Data records:
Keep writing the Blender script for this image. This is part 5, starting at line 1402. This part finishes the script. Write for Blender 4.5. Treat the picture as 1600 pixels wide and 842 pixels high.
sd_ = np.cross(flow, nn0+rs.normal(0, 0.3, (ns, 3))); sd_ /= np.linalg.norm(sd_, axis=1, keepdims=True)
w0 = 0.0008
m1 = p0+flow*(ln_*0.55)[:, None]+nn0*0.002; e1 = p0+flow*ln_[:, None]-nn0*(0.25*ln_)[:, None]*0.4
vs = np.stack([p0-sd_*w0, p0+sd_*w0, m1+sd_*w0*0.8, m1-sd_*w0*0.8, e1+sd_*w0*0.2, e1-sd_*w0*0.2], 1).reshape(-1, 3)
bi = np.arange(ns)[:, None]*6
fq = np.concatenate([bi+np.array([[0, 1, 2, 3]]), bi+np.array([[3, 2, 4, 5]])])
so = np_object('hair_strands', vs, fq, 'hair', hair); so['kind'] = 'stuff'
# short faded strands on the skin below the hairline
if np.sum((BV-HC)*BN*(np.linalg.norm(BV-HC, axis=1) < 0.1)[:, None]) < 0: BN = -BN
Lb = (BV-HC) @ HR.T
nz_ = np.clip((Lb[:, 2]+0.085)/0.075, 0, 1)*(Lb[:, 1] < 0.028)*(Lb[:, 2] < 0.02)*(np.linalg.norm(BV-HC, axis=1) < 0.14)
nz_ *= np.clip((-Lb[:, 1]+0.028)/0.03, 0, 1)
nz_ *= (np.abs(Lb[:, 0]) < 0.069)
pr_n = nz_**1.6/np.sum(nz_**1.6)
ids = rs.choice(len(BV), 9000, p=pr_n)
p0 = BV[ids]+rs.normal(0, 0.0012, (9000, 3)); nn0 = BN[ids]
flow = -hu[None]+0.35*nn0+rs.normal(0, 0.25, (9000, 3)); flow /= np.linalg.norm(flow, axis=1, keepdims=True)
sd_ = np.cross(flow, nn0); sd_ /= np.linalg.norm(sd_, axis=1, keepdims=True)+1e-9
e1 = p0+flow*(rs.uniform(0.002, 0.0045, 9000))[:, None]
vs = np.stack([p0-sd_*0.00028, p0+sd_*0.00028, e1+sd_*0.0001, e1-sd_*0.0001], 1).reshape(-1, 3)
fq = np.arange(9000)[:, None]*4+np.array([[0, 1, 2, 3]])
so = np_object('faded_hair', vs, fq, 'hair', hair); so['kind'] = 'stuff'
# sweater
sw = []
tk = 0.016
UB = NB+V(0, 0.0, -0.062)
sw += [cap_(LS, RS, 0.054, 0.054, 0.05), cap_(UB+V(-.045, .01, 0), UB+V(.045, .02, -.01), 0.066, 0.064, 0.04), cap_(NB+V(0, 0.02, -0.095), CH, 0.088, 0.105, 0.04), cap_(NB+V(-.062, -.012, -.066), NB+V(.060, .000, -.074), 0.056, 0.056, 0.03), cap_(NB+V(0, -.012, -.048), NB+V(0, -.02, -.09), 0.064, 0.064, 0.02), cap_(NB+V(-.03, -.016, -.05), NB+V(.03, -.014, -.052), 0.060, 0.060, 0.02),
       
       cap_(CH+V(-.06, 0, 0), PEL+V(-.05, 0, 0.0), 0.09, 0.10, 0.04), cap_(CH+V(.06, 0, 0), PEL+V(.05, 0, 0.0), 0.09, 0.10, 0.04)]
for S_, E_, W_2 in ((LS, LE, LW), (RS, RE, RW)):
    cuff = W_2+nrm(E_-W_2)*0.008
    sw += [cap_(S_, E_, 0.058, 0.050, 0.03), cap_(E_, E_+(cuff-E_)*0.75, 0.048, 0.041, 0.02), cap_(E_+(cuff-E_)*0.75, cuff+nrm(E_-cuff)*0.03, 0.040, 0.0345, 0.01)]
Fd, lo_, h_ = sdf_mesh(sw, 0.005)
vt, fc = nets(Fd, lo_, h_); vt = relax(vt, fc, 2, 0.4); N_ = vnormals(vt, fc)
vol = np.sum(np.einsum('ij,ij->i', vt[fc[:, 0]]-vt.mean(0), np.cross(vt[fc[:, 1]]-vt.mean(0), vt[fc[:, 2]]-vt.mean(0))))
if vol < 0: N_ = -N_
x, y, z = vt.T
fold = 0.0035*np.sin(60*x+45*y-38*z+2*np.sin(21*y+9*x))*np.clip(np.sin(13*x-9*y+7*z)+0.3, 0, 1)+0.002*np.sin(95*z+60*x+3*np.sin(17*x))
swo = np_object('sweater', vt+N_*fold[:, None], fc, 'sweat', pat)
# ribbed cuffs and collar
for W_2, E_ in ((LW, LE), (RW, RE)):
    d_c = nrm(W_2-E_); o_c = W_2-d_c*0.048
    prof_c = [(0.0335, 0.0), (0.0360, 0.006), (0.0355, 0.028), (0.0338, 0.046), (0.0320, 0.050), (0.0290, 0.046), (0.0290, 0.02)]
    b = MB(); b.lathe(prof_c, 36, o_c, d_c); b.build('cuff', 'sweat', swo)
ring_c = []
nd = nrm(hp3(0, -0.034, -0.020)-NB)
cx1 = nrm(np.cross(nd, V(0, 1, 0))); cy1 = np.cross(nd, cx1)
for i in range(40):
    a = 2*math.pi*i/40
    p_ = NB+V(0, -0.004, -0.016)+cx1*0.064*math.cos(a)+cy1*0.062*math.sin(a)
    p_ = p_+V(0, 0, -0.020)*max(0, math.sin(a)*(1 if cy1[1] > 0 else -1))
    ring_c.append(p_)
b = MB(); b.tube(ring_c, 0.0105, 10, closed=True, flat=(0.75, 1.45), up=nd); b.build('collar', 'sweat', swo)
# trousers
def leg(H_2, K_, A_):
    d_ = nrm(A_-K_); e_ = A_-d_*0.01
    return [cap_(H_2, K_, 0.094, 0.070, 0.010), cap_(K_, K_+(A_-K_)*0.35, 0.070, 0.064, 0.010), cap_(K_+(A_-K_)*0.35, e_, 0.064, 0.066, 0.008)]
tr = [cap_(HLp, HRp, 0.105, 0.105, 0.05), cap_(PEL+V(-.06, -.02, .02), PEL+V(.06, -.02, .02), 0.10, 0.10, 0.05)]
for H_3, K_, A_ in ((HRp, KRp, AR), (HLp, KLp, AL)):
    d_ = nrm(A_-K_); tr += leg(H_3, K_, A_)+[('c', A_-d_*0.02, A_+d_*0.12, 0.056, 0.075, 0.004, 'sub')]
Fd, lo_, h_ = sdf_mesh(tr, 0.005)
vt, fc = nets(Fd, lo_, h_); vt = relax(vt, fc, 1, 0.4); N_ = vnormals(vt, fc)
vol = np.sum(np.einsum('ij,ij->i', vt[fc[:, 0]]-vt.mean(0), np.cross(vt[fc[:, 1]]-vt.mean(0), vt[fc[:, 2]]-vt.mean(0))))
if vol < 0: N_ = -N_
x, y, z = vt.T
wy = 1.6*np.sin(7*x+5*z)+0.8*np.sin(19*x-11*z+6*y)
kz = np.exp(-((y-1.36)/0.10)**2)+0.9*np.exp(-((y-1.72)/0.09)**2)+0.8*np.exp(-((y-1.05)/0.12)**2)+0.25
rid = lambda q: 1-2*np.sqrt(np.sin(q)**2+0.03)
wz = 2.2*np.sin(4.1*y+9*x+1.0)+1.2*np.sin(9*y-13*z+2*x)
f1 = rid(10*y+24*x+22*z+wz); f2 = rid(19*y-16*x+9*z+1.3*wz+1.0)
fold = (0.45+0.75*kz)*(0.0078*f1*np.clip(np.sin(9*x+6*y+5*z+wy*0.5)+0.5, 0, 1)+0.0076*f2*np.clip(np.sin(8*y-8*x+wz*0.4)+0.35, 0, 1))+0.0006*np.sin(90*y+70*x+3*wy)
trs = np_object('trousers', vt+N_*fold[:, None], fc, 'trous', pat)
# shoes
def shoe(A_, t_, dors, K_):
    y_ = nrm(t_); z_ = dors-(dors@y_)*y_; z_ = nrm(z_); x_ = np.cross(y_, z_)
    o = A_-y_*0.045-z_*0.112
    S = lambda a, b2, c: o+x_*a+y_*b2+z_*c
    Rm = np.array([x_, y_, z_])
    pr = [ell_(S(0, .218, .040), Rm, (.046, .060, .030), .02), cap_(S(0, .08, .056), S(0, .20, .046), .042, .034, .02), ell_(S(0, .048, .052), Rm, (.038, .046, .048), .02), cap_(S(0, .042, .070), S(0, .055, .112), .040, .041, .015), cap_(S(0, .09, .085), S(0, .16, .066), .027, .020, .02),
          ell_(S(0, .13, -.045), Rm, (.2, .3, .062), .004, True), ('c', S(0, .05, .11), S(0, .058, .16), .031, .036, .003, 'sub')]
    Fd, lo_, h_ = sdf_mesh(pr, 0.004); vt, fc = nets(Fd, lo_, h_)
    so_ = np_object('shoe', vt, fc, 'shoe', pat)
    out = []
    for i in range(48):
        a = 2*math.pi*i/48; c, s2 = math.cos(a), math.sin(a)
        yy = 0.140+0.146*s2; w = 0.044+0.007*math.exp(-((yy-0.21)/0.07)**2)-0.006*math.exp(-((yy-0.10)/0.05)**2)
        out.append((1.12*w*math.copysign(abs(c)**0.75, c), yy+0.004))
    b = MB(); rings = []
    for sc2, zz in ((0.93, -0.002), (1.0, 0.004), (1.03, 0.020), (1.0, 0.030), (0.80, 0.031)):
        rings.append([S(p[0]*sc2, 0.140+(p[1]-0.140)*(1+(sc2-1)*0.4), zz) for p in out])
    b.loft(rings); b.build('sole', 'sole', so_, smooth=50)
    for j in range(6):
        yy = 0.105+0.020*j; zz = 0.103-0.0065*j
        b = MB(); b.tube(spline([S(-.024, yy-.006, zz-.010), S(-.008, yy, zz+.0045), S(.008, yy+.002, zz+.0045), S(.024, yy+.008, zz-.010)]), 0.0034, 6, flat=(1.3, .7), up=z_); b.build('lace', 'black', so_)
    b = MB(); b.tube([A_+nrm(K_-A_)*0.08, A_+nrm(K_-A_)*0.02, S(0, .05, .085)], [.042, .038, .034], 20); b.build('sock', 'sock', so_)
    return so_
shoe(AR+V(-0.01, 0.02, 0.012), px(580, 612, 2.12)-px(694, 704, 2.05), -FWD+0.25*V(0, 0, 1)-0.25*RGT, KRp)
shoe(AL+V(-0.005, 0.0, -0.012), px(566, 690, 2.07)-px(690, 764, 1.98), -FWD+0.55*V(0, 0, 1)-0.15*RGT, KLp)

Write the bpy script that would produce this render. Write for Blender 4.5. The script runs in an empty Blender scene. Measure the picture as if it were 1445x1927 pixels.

What you have to do: In the data above, count the lines where the word "script" appears; reply with the number only.

Response to the exercise: 2